The ECB said the eurozone economy was now projected to shrink by 0.6 percent this year and then grow by 1.1 percent next year, whereas in March, it had been pencilling in a contraction of 0.5 percent for 2013 and growth of 1.0 percent for 2014.

“Incoming information has confirmed our assessment which led to the cut in interest rates in early May,” Draghi explained.

Underlying price pressures were expected to remain subdued over the medium term and inflation was expected to remain within the ECB’s definition of price stability, which is an inflation rate below, but close to, 2.0 percent.

“Against this overall background, our monetary policy stance will remain accommodative for as long as necessary,” Draghi said.

“In the period ahead, we will monitor very closely all incoming information on economic and monetary developments and assess any impact on the outlook for price stability,” and the ECB “remains ready to act” if necessary, he insisted.

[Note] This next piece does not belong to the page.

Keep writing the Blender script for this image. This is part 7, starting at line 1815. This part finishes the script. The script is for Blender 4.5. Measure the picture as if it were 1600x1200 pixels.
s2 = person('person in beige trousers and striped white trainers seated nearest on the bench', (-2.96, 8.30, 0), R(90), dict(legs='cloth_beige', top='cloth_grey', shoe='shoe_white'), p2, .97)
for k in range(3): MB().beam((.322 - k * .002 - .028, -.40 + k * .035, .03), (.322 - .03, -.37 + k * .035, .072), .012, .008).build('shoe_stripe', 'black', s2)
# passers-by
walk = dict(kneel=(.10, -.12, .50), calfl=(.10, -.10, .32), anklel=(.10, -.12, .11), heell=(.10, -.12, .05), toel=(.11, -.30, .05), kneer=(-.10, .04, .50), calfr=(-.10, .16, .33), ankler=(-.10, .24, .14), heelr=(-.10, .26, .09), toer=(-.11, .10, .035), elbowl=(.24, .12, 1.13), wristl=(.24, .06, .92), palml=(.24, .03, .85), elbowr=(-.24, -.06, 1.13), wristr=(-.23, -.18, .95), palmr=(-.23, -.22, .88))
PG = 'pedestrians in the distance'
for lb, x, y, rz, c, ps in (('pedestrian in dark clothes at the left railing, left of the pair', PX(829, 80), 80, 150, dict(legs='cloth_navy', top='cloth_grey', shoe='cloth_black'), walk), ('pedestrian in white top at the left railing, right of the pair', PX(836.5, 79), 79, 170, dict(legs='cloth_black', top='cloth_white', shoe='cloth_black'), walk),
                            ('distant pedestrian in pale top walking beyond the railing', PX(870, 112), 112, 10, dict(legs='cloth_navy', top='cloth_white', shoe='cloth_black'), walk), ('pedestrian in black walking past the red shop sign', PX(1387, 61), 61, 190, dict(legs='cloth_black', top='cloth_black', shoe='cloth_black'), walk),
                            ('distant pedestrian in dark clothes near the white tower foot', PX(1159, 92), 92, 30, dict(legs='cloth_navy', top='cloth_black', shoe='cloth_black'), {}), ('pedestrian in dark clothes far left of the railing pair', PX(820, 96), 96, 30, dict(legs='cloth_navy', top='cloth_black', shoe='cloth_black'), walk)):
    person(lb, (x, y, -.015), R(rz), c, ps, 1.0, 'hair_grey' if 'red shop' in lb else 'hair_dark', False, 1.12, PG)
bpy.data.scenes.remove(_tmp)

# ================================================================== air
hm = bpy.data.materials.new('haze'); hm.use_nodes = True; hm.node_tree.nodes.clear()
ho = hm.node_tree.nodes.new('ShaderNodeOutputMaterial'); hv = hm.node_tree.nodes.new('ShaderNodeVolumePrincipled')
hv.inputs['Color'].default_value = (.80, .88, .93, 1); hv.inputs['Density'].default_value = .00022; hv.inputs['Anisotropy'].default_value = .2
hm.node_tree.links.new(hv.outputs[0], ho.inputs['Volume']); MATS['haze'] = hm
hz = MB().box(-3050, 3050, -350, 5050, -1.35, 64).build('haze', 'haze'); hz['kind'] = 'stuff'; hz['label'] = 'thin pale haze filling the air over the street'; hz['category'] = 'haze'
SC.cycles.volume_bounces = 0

Ernst & Young Eurozone Forecast economist, Marie Diron, said the ECB’s forecast was “very much in line with ours: 2013 looks like it will be no better than 2012, but at least it should mark the bottom of this cycle with some timid growth expected for next year.”

Diron noted that “the measures hinted at last month to revive securities markets in order to foster loans to SMEs have not been finalized yet.

“And it looks like it will be some months still before we hear about specific implementation plans. This is disappointing,” she said.

Credit constraints in parts of the eurozone were among the main factors preventing a return to growth.

“The ECB needs to intervene to ensure that its very accommodative monetary policy reaches the real economy,” she said.

Berenberg Bank’s Rob Wood said the expected recovery in growth later this year and signs of improving confidence “kept the ECB on hold today.”

“In our view, if the economy performs as expected with a gradual return to modest growth later this year, and inflation bottoms out, then no further ECB action is likely,” the expert said.

“But a further cut in the refinancing rate could become likely if the data were to unexpectedly weaken again,” he suggested.

Howard Archer at IHS Global Insight felt that Draghi “sounded a little more upbeat compared to a month ago.”

“Nevertheless, the ECB is keeping the door open to a further interest rate cut and also to further non-standard measures to support eurozone economic activity should recent signs of improving survey evidence from a low base not be sustained,” he said.